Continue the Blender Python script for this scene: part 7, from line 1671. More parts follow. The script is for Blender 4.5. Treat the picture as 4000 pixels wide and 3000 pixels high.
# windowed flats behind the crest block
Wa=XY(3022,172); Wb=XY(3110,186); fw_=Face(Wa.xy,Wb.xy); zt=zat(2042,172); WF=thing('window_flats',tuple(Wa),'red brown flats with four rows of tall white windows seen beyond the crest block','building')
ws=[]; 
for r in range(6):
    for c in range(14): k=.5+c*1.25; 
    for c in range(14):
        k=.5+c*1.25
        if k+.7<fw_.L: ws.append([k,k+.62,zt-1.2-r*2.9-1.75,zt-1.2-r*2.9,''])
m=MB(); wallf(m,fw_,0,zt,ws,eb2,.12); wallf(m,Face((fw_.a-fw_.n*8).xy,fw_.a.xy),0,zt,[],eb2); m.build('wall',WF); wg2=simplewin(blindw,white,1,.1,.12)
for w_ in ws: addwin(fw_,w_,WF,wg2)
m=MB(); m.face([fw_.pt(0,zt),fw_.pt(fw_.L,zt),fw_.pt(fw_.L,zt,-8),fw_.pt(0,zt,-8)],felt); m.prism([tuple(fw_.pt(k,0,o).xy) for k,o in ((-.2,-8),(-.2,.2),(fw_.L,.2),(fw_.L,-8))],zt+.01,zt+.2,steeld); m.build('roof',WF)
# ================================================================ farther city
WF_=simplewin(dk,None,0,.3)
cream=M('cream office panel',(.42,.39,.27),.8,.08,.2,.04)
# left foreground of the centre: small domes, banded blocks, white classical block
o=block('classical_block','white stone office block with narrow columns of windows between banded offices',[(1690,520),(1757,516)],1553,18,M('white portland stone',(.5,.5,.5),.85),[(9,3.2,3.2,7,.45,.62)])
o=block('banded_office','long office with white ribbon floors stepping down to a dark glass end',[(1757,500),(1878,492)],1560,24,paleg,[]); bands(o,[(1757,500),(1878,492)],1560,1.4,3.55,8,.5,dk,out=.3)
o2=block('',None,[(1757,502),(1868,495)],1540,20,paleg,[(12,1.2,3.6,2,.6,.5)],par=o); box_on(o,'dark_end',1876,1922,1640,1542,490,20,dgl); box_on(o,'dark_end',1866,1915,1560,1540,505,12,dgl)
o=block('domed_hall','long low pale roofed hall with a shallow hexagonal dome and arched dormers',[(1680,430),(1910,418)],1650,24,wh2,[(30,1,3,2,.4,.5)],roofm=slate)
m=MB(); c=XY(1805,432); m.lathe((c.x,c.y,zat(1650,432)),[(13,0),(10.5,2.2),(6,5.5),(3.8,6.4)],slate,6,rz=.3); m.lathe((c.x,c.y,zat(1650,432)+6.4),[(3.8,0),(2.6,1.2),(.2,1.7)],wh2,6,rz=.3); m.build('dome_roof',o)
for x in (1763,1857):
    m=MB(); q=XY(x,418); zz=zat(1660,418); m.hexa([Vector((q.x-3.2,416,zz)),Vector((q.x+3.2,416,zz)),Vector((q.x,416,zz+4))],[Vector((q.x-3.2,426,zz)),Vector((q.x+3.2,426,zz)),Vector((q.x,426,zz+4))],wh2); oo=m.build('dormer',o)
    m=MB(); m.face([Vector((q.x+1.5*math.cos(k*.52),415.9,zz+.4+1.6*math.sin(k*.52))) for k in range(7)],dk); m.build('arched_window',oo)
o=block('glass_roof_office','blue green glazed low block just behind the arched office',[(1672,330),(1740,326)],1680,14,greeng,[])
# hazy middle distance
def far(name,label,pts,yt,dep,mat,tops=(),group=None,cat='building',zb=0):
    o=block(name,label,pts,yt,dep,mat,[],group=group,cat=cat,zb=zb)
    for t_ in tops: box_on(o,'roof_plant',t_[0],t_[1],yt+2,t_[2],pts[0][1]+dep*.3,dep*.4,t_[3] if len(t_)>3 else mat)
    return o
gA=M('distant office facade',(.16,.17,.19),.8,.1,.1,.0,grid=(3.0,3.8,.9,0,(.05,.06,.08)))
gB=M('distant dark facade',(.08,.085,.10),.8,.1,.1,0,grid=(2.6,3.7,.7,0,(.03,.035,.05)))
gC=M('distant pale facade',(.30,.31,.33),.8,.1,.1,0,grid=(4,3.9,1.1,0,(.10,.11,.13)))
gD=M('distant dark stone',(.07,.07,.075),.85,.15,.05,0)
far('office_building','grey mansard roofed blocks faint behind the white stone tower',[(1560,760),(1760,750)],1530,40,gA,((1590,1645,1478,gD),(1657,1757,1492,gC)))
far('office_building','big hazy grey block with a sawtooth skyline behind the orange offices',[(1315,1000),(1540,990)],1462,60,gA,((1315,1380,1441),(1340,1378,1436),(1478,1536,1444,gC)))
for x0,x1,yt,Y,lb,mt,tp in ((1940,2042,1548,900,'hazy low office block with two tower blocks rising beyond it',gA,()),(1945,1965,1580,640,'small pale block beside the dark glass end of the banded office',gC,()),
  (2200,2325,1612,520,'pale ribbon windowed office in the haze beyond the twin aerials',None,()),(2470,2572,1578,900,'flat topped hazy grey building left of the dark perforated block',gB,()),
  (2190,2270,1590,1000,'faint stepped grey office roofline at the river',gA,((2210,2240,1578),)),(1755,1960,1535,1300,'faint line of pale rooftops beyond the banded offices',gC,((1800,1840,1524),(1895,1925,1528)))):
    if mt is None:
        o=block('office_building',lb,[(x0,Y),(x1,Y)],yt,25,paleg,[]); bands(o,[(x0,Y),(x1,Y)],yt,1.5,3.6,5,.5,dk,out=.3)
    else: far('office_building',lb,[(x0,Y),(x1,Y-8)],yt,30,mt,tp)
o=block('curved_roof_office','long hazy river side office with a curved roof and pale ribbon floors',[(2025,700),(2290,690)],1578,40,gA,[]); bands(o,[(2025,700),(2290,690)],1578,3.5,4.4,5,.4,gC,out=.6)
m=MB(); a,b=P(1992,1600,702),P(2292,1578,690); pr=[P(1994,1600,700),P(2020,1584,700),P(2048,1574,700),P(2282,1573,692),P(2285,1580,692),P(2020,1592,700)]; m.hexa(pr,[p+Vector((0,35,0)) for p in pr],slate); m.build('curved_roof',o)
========
◆ WHAT IS REQUIRED ◆
Reproduce the data in its entirety, matching each character.

◆ ANSWER TO THE TASK ◆
Continue the Blender Python script for this scene: part 7, from line 1671. More parts follow. The script is for Blender 4.5. Treat the picture as 4000 pixels wide and 3000 pixels high.
# windowed flats behind the crest block
Wa=XY(3022,172); Wb=XY(3110,186); fw_=Face(Wa.xy,Wb.xy); zt=zat(2042,172); WF=thing('window_flats',tuple(Wa),'red brown flats with four rows of tall white windows seen beyond the crest block','building')
ws=[]; 
for r in range(6):
    for c in range(14): k=.5+c*1.25; 
    for c in range(14):
        k=.5+c*1.25
        if k+.7<fw_.L: ws.append([k,k+.62,zt-1.2-r*2.9-1.75,zt-1.2-r*2.9,''])
m=MB(); wallf(m,fw_,0,zt,ws,eb2,.12); wallf(m,Face((fw_.a-fw_.n*8).xy,fw_.a.xy),0,zt,[],eb2); m.build('wall',WF); wg2=simplewin(blindw,white,1,.1,.12)
for w_ in ws: addwin(fw_,w_,WF,wg2)
m=MB(); m.face([fw_.pt(0,zt),fw_.pt(fw_.L,zt),fw_.pt(fw_.L,zt,-8),fw_.pt(0,zt,-8)],felt); m.prism([tuple(fw_.pt(k,0,o).xy) for k,o in ((-.2,-8),(-.2,.2),(fw_.L,.2),(fw_.L,-8))],zt+.01,zt+.2,steeld); m.build('roof',WF)
# ================================================================ farther city
WF_=simplewin(dk,None,0,.3)
cream=M('cream office panel',(.42,.39,.27),.8,.08,.2,.04)
# left foreground of the centre: small domes, banded blocks, white classical block
o=block('classical_block','white stone office block with narrow columns of windows between banded offices',[(1690,520),(1757,516)],1553,18,M('white portland stone',(.5,.5,.5),.85),[(9,3.2,3.2,7,.45,.62)])
o=block('banded_office','long office with white ribbon floors stepping down to a dark glass end',[(1757,500),(1878,492)],1560,24,paleg,[]); bands(o,[(1757,500),(1878,492)],1560,1.4,3.55,8,.5,dk,out=.3)
o2=block('',None,[(1757,502),(1868,495)],1540,20,paleg,[(12,1.2,3.6,2,.6,.5)],par=o); box_on(o,'dark_end',1876,1922,1640,1542,490,20,dgl); box_on(o,'dark_end',1866,1915,1560,1540,505,12,dgl)
o=block('domed_hall','long low pale roofed hall with a shallow hexagonal dome and arched dormers',[(1680,430),(1910,418)],1650,24,wh2,[(30,1,3,2,.4,.5)],roofm=slate)
m=MB(); c=XY(1805,432); m.lathe((c.x,c.y,zat(1650,432)),[(13,0),(10.5,2.2),(6,5.5),(3.8,6.4)],slate,6,rz=.3); m.lathe((c.x,c.y,zat(1650,432)+6.4),[(3.8,0),(2.6,1.2),(.2,1.7)],wh2,6,rz=.3); m.build('dome_roof',o)
for x in (1763,1857):
    m=MB(); q=XY(x,418); zz=zat(1660,418); m.hexa([Vector((q.x-3.2,416,zz)),Vector((q.x+3.2,416,zz)),Vector((q.x,416,zz+4))],[Vector((q.x-3.2,426,zz)),Vector((q.x+3.2,426,zz)),Vector((q.x,426,zz+4))],wh2); oo=m.build('dormer',o)
    m=MB(); m.face([Vector((q.x+1.5*math.cos(k*.52),415.9,zz+.4+1.6*math.sin(k*.52))) for k in range(7)],dk); m.build('arched_window',oo)
o=block('glass_roof_office','blue green glazed low block just behind the arched office',[(1672,330),(1740,326)],1680,14,greeng,[])
# hazy middle distance
def far(name,label,pts,yt,dep,mat,tops=(),group=None,cat='building',zb=0):
    o=block(name,label,pts,yt,dep,mat,[],group=group,cat=cat,zb=zb)
    for t_ in tops: box_on(o,'roof_plant',t_[0],t_[1],yt+2,t_[2],pts[0][1]+dep*.3,dep*.4,t_[3] if len(t_)>3 else mat)
    return o
gA=M('distant office facade',(.16,.17,.19),.8,.1,.1,.0,grid=(3.0,3.8,.9,0,(.05,.06,.08)))
gB=M('distant dark facade',(.08,.085,.10),.8,.1,.1,0,grid=(2.6,3.7,.7,0,(.03,.035,.05)))
gC=M('distant pale facade',(.30,.31,.33),.8,.1,.1,0,grid=(4,3.9,1.1,0,(.10,.11,.13)))
gD=M('distant dark stone',(.07,.07,.075),.85,.15,.05,0)
far('office_building','grey mansard roofed blocks faint behind the white stone tower',[(1560,760),(1760,750)],1530,40,gA,((1590,1645,1478,gD),(1657,1757,1492,gC)))
far('office_building','big hazy grey block with a sawtooth skyline behind the orange offices',[(1315,1000),(1540,990)],1462,60,gA,((1315,1380,1441),(1340,1378,1436),(1478,1536,1444,gC)))
for x0,x1,yt,Y,lb,mt,tp in ((1940,2042,1548,900,'hazy low office block with two tower blocks rising beyond it',gA,()),(1945,1965,1580,640,'small pale block beside the dark glass end of the banded office',gC,()),
  (2200,2325,1612,520,'pale ribbon windowed office in the haze beyond the twin aerials',None,()),(2470,2572,1578,900,'flat topped hazy grey building left of the dark perforated block',gB,()),
  (2190,2270,1590,1000,'faint stepped grey office roofline at the river',gA,((2210,2240,1578),)),(1755,1960,1535,1300,'faint line of pale rooftops beyond the banded offices',gC,((1800,1840,1524),(1895,1925,1528)))):
    if mt is None:
        o=block('office_building',lb,[(x0,Y),(x1,Y)],yt,25,paleg,[]); bands(o,[(x0,Y),(x1,Y)],yt,1.5,3.6,5,.5,dk,out=.3)
    else: far('office_building',lb,[(x0,Y),(x1,Y-8)],yt,30,mt,tp)
o=block('curved_roof_office','long hazy river side office with a curved roof and pale ribbon floors',[(2025,700),(2290,690)],1578,40,gA,[]); bands(o,[(2025,700),(2290,690)],1578,3.5,4.4,5,.4,gC,out=.6)
m=MB(); a,b=P(1992,1600,702),P(2292,1578,690); pr=[P(1994,1600,700),P(2020,1584,700),P(2048,1574,700),P(2282,1573,692),P(2285,1580,692),P(2020,1592,700)]; m.hexa(pr,[p+Vector((0,35,0)) for p in pr],slate); m.build('curved_roof',o)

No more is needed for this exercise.